Tuesday, May 14, 2013

Inigo Montoya and Graduation Rates



Last weekend, fed up with being the only card-carrying Gen X’er in America who hadn’t seen The Princess Bride, I watched it with The Girl.  We were both charmed by it, predictably enough, and I finally found the source of a number of lines I’ve heard repeatedly over the years.  (“Inconceivable!”)  My favorite, from Inigo Montoya, only came once: “You keep using that word.  I do not think it means what you think it means.”

I was reminded of that line in starting Jeff Selingo’s new book, College (Un)bound.  I haven’t finished it yet, so I’ll save a full review for a later post.  But Selingo’s opening anecdote includes a common, and fundamental, misuse of a statistic that leads well-meaning people to faulty conclusions.

From page viii of the Introduction:

What Dietz failed to examine was Fairleigh Dickinson’s graduation rate.  In 2006, only 38 percent of its students graduated within six years, a rate well below all the other schools she had considered...Though Fairleigh Dickinson was giving Dietz a boatload of money, her chances of emerging at the other end with a degree were pretty dismal.

Smart people keep using the graduation rate that way.  I do not think it means what they think it means.  And I won’t even go into differing goals, part-time attendance, or the well-known flaws of the IPEDS definition of a graduation rate.  Let’s pretend those don’t matter.  There’s an even more basic flaw at the heart of the argument.

A college’s graduation rate is not evenly distributed among its students.  

For example, on most campuses, gender is a consistently strong predictor of success: female students outperform male students in every racial category, and sometimes across categories.  (On my own campus, in any given semester, Latina women and white men are neck-and-neck for pass rates in developmental math.)  Students who arrive without any developmental placements graduate at notably higher rates than do students who need remediation.  Students who take Honors courses graduate at higher rates than students who don’t.  Students in tight cohort programs graduate at higher rates than students in larger programs with less regimentation.  Students either right out of high school, or over thirty, do better than students in their early twenties.  (That one is a head-scratcher for me, but there it is.)  

If we wanted to improve our graduation rates, and didn’t want to change how we do business internally, we could just tweak our outreach and admissions to skew our population to more 18 year old white women who score “college ready” on placement.  They do amazingly well here.  And we’d tell 25 year old men who need remediation that gee, we seem to have lost their paperwork.  

We don’t, since that would fly in the face of the open-door mission.  But selective colleges do that all the time, by design.  They actually brag about it.

A college’s graduation rate reflects, in considerable part, the profile of its student body.  The Harvards of the word screen out anybody who looks high-risk, and they get results consistent with that.  

Last week I took issue with a piece by Michael Petrilli in which he claimed that colleges could save a ton of money -- Selingo’s “boatload” -- by just excluding students who weren’t likely to succeed.  I argued that we don’t have the epistemological foundation to do that.  In other words, we don’t know in advance who will make it and who won’t.  We have probabilities, but we can’t move with confidence from probabilities to individuals.  Therefore, the most ethical approach is to treat everyone as potentially successful, and then let them tell us with their own performance what they’ve got.

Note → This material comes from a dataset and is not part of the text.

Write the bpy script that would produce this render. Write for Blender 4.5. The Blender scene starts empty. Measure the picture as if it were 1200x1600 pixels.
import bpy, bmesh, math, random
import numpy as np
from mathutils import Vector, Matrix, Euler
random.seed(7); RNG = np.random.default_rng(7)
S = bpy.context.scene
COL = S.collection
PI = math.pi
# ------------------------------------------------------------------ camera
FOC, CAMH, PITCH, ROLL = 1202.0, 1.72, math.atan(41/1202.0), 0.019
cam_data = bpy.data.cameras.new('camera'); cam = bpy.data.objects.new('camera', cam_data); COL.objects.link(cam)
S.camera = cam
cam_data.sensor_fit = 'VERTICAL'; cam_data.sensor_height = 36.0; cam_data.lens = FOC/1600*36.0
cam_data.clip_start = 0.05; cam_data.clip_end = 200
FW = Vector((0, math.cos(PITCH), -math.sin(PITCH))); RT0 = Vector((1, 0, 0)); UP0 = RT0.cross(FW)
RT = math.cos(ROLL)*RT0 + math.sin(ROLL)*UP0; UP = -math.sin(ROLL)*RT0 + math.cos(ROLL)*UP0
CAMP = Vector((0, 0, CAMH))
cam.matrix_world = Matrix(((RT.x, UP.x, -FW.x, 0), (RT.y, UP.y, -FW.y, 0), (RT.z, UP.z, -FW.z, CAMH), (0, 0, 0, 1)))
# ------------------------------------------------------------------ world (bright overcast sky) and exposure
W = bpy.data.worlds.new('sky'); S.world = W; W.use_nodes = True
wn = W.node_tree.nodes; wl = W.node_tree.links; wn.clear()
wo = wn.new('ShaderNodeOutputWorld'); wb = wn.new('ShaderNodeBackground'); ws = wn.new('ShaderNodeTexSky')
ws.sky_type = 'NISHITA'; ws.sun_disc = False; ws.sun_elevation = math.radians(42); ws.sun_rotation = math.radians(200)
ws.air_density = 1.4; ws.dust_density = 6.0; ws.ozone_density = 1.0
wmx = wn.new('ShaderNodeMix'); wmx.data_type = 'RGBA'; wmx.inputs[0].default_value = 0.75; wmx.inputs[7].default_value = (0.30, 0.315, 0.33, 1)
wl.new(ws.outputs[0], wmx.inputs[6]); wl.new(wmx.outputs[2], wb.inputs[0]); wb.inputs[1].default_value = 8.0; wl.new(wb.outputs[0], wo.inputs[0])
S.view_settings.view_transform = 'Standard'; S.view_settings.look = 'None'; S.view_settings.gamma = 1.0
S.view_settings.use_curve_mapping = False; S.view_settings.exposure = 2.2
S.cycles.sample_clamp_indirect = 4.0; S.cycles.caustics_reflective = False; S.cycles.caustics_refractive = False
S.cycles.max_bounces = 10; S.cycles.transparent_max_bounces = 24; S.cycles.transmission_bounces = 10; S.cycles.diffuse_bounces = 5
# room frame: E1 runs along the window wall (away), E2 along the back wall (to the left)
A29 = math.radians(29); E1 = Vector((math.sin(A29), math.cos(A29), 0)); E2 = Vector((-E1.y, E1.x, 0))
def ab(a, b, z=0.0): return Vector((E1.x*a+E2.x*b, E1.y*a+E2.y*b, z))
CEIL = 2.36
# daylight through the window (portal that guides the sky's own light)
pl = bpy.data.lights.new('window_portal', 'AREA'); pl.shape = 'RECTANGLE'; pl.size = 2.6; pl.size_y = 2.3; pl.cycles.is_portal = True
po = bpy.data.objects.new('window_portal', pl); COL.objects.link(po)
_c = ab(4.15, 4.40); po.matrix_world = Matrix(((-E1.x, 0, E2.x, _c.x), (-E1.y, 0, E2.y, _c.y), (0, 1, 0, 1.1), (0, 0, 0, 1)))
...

So in saying that the composition of a student body will affect its graduation rate in predictable ways, am I contradicting myself?

Nope.  The key is in recognizing the difference between aggregate probabilities and individual cases.  It’s pretty clear in the national research, for example, that young men of color graduate at lower rates than do upper-income young white women.  But that tells you nothing about what any given student will do.  If an upper-income young white women attends a college with a more diverse student population than her other options, its graduation rate may well be lower, but her chances should be unaffected.  The college’s overall graduation rate does not equal her personal chances of graduating.  

In saying that, I’m not at all dismissing the obligation to do a better job by all students.  That’s a given, and one that I and my colleagues focus on relentlessly within the budgets we have.  And yes, a graduation rate well above or below what local demographics would lead you to predict can reveal something.  But when you look at state-by-state comparisons of community college graduation rates, it’s hard not to notice that states in which students have relatively few options tend to have much higher rates than states with robust private college sectors.  That’s because in states with few options, more of the high achievers attend the community colleges.  That goes beyond any given campus, or even any given state.

Disclosing graduation rates to the public may serve some sort of purpose, if we can get the usual IPEDS flaws under control.  (The current measure would do no good at all.)  But to assume that a graduation rate equates to a given student’s chance of success is simply false.  It does not mean what many people think it means.  And if we act as if it does, we will systematically punish the colleges that reach out to the people who need college the most.